Bien sûr, il existe des individus qui, sous couvert d'antisionisme, encouragent et profèrent un antisémitisme virulent. Le travestissement du crime sous une quelconque idée a toujours existé – ainsi les croisades au nom des valeurs chrétiennes, la colonisation au nom du progrès et de la civilisation et la stigmatisation des musulmans au nom de la laïcité. Doit-on pour autant frapper d'opprobre la laïcité ou le progrès, les exclure du champ de la liberté d'expression et leur dénier le statut d'opinions politiques légitimes et discutables ? Notre arsenal juridique permet d'ailleurs déjà de faire le distinguo. Par exemple, le 2 octobre dernier, M. Alain Soral a été condamné à un an de prison ferme pour son antisémitisme légendaire et à peine déguisé.
Outre cet exposé des motifs, assez problématique dans sa première mouture pour avoir été remanié d'urgence, la définition même de l'IHRA, que l'on nous demande d'approuver, souffre d'ambiguïtés. Désignée comme « définition de travail » depuis 2016, sa caractérisation de l'antisémitisme est floue et n'enrichit nullement l'arsenal répressif déjà existant. En revanche, elle introduit cette même confusion entre antisémitisme et antisionisme, en s'appuyant sur des exemples qui prêtent eux-mêmes à polémique. Ainsi, elle reconnaît comme légitime la critique de la politique israélienne tout en qualifiant d'antisémites des réflexions « en rapport avec l'État d'Israël » consistant par exemple à « prétendre que l'existence d'Israël est une entreprise raciste » ou à « faire preuve d'une double morale en exigeant d'Israël un comportement qui n'est attendu ni requis d'aucun pays démocratique ». Que signifie tout ce galimatias ?

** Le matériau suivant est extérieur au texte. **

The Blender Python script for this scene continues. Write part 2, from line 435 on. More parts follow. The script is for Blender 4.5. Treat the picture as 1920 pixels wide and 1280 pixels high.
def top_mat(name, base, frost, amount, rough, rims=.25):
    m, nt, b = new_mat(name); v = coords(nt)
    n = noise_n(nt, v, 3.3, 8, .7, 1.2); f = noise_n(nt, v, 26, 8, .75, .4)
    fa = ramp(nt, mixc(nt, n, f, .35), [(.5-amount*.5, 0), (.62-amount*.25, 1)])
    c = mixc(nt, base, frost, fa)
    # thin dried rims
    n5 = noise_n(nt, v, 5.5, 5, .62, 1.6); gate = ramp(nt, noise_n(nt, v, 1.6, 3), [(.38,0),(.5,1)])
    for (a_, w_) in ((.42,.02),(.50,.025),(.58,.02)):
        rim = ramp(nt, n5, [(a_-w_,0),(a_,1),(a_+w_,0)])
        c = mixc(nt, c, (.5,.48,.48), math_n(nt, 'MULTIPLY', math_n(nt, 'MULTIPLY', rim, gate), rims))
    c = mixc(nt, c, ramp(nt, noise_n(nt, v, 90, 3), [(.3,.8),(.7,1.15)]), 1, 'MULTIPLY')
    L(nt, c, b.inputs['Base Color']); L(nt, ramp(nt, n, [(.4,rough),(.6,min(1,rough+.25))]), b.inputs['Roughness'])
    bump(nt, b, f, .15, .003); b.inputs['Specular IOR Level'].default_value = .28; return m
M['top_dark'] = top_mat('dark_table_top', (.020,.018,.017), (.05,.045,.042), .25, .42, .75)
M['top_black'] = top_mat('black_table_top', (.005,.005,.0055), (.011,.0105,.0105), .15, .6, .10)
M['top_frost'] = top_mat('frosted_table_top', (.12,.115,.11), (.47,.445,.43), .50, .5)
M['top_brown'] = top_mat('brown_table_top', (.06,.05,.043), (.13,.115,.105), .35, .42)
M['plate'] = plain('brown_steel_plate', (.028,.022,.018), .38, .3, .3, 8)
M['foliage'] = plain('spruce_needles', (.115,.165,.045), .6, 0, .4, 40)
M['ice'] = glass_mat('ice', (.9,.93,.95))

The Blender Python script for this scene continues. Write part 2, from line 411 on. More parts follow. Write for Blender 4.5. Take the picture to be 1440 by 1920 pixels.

La critique de la politique d'un État peut être juste ou fausse, exagérée, partielle ou partiale : c'est au libre débat, à l'argumentation et à l'échange de points de vue contraires de nourrir la réflexion commune. La situation d'Israël est en effet particulière, du moins à ce qu'il me semble et du point de vue du droit international : malgré de multiples résolutions et condamnations de la part de l'ONU, cet État continue de bafouer sans vergogne les droits humains les plus élémentaires, avec l'approbation d'une poignée de pays comme les États-Unis.
De plus, la définition de l'IHRA, qui vise à saisir les formes les plus contemporaines de l'antisémitisme, réduit l'antisionisme à la réfutation pure et simple de l'État d'Israël. Or c'est avoir quarante ans de retard que de parler de sionisme en prenant pour exemple l'autodétermination du peuple juif car, aujourd'hui, c'est le projet d'extension territoriale d'Israël au-delà des frontières de 1967 qui est qualifié par certains de « sioniste ».